═════ PROVIDED RECORDS ═════

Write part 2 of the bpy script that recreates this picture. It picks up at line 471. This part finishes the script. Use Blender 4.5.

═════
═════ PROVIDED RECORDS ═════

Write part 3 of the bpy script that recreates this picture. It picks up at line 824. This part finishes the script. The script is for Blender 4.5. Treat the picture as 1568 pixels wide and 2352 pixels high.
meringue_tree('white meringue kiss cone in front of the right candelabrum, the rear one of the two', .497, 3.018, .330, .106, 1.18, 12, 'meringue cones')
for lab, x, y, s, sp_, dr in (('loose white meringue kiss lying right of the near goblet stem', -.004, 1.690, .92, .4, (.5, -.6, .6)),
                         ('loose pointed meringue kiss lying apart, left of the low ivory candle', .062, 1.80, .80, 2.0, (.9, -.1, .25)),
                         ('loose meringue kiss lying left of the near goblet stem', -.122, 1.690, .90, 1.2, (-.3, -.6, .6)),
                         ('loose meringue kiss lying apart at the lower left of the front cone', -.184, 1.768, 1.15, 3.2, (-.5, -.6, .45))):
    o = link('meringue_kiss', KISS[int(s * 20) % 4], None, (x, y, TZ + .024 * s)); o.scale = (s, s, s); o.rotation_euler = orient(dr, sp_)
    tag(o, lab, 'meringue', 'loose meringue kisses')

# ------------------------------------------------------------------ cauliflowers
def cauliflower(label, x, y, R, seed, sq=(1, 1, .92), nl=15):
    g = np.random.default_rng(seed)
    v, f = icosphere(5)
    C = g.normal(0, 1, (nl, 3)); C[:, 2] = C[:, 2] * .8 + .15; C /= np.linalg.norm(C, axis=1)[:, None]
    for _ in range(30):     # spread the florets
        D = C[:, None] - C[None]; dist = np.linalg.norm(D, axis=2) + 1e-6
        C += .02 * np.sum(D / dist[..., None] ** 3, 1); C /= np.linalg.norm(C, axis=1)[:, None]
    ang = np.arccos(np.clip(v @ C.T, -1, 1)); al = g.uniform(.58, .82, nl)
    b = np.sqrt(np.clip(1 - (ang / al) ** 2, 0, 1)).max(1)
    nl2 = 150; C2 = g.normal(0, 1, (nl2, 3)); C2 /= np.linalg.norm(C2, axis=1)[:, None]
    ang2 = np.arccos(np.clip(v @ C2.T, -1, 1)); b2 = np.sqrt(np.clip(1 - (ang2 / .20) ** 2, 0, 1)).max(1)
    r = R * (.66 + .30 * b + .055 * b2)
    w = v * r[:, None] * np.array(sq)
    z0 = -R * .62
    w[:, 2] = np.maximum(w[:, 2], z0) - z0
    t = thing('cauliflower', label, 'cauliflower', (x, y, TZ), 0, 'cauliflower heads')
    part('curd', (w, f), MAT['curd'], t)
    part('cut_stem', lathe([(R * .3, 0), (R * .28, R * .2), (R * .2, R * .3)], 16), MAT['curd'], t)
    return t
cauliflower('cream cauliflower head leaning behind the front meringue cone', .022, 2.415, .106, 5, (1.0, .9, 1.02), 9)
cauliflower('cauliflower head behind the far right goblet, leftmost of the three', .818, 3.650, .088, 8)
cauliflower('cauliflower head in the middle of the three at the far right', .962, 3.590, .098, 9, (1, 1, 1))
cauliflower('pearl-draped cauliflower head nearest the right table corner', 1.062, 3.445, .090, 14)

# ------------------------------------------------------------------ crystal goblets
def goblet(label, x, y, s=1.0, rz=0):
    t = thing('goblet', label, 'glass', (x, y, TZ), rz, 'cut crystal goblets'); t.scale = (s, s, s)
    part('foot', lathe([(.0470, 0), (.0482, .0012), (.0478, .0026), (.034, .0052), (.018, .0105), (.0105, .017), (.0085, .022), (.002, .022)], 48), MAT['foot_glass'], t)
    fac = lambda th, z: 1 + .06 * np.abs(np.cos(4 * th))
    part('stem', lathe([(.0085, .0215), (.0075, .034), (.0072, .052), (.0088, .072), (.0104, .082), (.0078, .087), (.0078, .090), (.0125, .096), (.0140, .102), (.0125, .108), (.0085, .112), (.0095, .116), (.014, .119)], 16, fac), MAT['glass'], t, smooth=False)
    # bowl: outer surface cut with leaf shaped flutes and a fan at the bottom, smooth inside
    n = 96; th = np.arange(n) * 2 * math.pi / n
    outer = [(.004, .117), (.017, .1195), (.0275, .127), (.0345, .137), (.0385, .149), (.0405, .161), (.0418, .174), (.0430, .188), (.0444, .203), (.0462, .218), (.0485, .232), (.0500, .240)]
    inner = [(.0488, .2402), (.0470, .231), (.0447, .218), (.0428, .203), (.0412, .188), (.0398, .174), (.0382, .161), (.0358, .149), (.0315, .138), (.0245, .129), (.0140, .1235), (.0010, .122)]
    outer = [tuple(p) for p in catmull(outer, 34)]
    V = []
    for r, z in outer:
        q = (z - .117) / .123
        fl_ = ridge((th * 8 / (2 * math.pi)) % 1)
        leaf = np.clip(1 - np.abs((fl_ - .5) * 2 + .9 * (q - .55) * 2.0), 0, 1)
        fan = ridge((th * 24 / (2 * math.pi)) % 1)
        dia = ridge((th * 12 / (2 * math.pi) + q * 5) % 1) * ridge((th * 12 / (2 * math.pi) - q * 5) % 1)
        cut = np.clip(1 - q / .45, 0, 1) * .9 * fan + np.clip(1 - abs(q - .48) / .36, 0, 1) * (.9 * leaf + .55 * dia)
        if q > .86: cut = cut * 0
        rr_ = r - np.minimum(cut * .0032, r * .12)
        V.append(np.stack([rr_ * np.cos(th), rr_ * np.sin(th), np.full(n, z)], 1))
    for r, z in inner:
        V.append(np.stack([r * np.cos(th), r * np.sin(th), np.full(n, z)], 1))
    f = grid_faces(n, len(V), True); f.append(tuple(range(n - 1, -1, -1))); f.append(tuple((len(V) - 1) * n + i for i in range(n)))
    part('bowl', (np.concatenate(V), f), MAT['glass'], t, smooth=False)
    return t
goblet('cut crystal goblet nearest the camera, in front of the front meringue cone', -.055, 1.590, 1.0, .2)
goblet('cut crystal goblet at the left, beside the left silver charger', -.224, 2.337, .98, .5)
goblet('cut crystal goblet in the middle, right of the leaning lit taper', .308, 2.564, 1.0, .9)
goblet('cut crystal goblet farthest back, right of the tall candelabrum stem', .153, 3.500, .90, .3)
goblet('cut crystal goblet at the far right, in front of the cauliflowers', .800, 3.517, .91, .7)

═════
═════ PROVIDED RECORDS ═════

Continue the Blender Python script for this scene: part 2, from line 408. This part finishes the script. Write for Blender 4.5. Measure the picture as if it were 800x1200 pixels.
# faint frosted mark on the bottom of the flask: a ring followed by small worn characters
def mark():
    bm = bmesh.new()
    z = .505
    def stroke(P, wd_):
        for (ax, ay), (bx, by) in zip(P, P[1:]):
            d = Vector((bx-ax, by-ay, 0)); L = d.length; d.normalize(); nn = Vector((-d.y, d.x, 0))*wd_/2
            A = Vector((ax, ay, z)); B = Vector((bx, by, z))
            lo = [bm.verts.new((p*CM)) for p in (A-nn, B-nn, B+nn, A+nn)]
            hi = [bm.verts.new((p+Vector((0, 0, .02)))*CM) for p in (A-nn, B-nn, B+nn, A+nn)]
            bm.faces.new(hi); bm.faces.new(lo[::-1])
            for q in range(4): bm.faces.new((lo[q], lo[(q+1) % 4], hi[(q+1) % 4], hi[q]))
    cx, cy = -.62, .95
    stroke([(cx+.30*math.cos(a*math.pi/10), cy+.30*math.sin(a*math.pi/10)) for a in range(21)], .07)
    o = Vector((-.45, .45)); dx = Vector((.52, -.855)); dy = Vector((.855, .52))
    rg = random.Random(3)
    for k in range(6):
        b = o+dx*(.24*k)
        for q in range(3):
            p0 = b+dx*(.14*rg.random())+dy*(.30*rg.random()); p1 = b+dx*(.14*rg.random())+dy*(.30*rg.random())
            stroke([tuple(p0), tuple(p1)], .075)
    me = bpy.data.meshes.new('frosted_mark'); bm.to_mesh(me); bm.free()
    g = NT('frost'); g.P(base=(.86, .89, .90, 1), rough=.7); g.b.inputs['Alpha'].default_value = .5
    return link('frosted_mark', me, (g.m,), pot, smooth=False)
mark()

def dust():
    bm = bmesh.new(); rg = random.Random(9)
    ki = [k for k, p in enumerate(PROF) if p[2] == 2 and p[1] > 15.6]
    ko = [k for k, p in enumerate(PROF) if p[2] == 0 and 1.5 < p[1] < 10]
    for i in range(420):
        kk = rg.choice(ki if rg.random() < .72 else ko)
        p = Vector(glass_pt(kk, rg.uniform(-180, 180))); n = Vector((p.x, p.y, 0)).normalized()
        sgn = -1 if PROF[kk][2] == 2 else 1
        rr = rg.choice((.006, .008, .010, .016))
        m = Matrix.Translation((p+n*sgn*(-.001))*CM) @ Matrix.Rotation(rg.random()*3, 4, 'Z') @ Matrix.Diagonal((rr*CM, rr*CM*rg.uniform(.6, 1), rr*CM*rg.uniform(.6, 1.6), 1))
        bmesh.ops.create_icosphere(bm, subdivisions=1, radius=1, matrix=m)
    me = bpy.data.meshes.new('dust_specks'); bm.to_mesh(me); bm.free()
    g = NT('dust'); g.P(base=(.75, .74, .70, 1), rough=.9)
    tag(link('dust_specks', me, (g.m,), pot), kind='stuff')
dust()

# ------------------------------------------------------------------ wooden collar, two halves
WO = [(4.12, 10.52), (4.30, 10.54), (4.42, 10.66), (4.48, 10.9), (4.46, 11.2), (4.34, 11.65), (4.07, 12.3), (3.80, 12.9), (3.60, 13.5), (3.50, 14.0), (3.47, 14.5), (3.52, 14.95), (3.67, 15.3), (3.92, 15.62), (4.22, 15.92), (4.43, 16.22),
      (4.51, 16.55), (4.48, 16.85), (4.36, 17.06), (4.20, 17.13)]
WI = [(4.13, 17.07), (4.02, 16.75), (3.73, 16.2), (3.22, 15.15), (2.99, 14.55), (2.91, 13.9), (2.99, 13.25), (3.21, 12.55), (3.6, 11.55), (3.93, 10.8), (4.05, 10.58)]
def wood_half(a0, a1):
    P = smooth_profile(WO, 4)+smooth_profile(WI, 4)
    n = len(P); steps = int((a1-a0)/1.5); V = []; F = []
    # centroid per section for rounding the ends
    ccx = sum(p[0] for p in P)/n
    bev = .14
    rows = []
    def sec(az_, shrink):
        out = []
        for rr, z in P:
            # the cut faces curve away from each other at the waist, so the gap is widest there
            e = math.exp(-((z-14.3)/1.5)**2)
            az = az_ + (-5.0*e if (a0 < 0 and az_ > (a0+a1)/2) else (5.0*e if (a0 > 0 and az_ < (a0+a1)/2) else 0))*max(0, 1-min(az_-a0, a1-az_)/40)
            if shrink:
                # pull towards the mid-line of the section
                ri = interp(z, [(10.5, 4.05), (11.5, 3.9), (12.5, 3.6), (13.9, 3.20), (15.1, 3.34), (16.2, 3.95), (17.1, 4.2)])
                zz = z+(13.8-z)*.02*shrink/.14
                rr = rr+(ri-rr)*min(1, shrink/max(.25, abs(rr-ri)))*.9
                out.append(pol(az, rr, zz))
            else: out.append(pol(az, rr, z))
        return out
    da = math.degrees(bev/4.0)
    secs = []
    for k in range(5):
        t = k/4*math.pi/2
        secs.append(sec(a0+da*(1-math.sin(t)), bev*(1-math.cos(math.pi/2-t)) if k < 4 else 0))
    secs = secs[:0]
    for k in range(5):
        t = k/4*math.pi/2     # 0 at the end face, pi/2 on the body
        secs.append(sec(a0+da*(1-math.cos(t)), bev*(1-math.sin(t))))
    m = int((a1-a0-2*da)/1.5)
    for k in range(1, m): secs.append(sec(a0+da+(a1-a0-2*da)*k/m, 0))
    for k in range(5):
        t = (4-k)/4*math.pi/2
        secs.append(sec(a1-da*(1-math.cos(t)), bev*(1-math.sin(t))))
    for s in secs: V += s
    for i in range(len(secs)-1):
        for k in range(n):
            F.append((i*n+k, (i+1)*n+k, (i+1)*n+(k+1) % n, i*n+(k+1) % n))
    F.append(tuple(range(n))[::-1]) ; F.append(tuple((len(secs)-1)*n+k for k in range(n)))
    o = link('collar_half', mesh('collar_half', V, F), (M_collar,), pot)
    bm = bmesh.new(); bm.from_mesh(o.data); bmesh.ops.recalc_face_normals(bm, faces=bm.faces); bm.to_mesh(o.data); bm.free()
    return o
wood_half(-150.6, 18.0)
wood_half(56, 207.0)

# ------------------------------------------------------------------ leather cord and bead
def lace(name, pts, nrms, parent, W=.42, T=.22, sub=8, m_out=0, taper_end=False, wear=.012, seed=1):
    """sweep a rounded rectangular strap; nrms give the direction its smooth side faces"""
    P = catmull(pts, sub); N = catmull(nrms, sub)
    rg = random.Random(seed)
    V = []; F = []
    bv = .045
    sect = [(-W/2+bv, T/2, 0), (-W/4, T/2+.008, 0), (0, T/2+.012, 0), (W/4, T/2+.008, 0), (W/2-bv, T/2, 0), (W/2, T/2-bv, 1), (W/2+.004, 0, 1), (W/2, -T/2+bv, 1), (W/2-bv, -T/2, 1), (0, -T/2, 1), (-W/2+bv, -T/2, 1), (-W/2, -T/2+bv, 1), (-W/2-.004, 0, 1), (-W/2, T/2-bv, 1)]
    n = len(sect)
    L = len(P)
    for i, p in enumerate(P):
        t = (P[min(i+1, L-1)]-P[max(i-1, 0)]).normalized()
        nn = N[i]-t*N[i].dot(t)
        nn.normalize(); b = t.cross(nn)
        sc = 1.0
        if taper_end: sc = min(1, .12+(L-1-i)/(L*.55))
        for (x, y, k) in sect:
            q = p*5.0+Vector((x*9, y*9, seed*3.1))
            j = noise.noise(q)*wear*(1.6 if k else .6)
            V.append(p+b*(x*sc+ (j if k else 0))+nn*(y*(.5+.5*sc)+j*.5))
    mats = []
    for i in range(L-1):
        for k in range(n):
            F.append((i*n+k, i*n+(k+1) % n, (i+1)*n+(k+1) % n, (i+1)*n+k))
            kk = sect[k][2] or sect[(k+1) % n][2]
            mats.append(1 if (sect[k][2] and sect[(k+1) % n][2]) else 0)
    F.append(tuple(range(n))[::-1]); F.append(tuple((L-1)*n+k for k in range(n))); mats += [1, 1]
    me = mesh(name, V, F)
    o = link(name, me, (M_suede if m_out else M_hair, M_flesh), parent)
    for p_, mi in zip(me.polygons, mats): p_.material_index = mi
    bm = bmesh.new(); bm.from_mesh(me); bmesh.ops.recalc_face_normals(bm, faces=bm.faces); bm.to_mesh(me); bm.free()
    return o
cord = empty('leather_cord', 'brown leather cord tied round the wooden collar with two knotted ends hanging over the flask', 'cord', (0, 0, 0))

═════

**EXERCISE AIM**
State, as a number only, how many lines in the entries include "middle".

**SOLVED EXERCISE**
2